── Collected material ──
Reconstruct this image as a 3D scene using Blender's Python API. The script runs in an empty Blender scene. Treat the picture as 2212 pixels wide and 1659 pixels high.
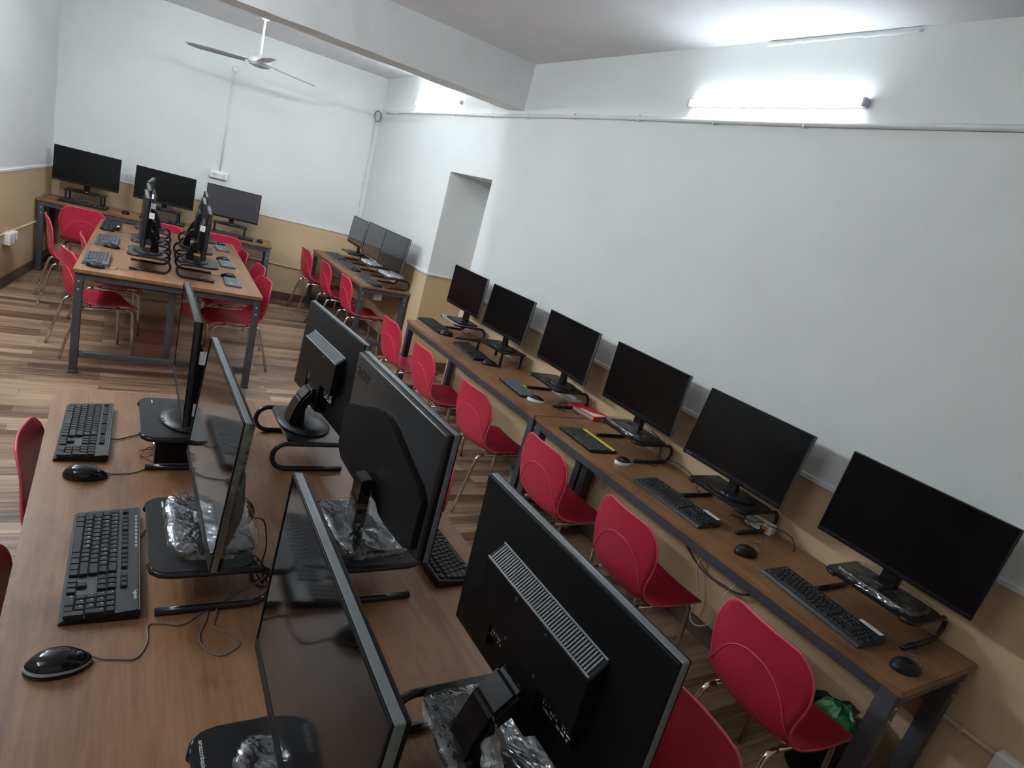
import bpy, bmesh, math, random
from mathutils import Vector, Matrix
random.seed(7)
C = bpy.context.scene.collection
PI = math.pi
R = math.radians

# ------------------------------------------------------------------ materials
def new_mat(name):
    m = bpy.data.materials.new(name); m.use_nodes = True
    nt = m.node_tree
    b = nt.nodes['Principled BSDF']
    return m, nt, b
def N(nt, t, **kw):
    n = nt.nodes.new(t)
    for k, v in kw.items():
        setattr(n, k, v)
    return n
def L(nt, a, b): nt.links.new(a, b)
def ramp(nt, stops):
    r = N(nt, 'ShaderNodeValToRGB')
    e = r.color_ramp.elements
    while len(e) > 1: e.remove(e[-1])
    e[0].position = stops[0][0]; e[0].color = (*stops[0][1], 1)
    for p, c in stops[1:]:
        x = e.new(p); x.color = (*c, 1)
    return r
def coords(nt, scale=(1, 1, 1), rot=(0, 0, 0)):
    tc = N(nt, 'ShaderNodeTexCoord'); mp = N(nt, 'ShaderNodeMapping')
    mp.inputs['Scale'].default_value = scale; mp.inputs['Rotation'].default_value = rot
    L(nt, tc.outputs['Object'], mp.inputs['Vector'])
    return mp.outputs['Vector']
def noise(nt, vec, scale, detail=4, rough=.55):
    n = N(nt, 'ShaderNodeTexNoise')
    n.inputs['Scale'].default_value = scale; n.inputs['Detail'].default_value = detail
    n.inputs['Roughness'].default_value = rough
    if vec is not None: L(nt, vec, n.inputs['Vector'])
    return n
def mixc(nt, a, b, fac, mode='MIX'):
    m = N(nt, 'ShaderNodeMix', data_type='RGBA', blend_type=mode)
    for sock, v in ((0, fac), (6, a), (7, b)):
        if hasattr(v, 'is_output'): L(nt, v, m.inputs[sock])
        else: m.inputs[sock].default_value = v if sock == 0 else (*v, 1)
    return m.outputs[2]
def bump(nt, b, h, strength=.2, dist=.002):
    bp = N(nt, 'ShaderNodeBump'); bp.inputs['Strength'].default_value = strength
    bp.inputs['Distance'].default_value = dist
    L(nt, h, bp.inputs['Height']); L(nt, bp.outputs['Normal'], b.inputs['Normal'])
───
* Aim *
Restate the data word for word from its first line through the line with "R = math.radians", leaving out any picture along the way.

* Answer to the exercise *
Reconstruct this image as a 3D scene using Blender's Python API. The script runs in an empty Blender scene. Treat the picture as 2212 pixels wide and 1659 pixels high.
import bpy, bmesh, math, random
from mathutils import Vector, Matrix
random.seed(7)
C = bpy.context.scene.collection
PI = math.pi
R = math.radians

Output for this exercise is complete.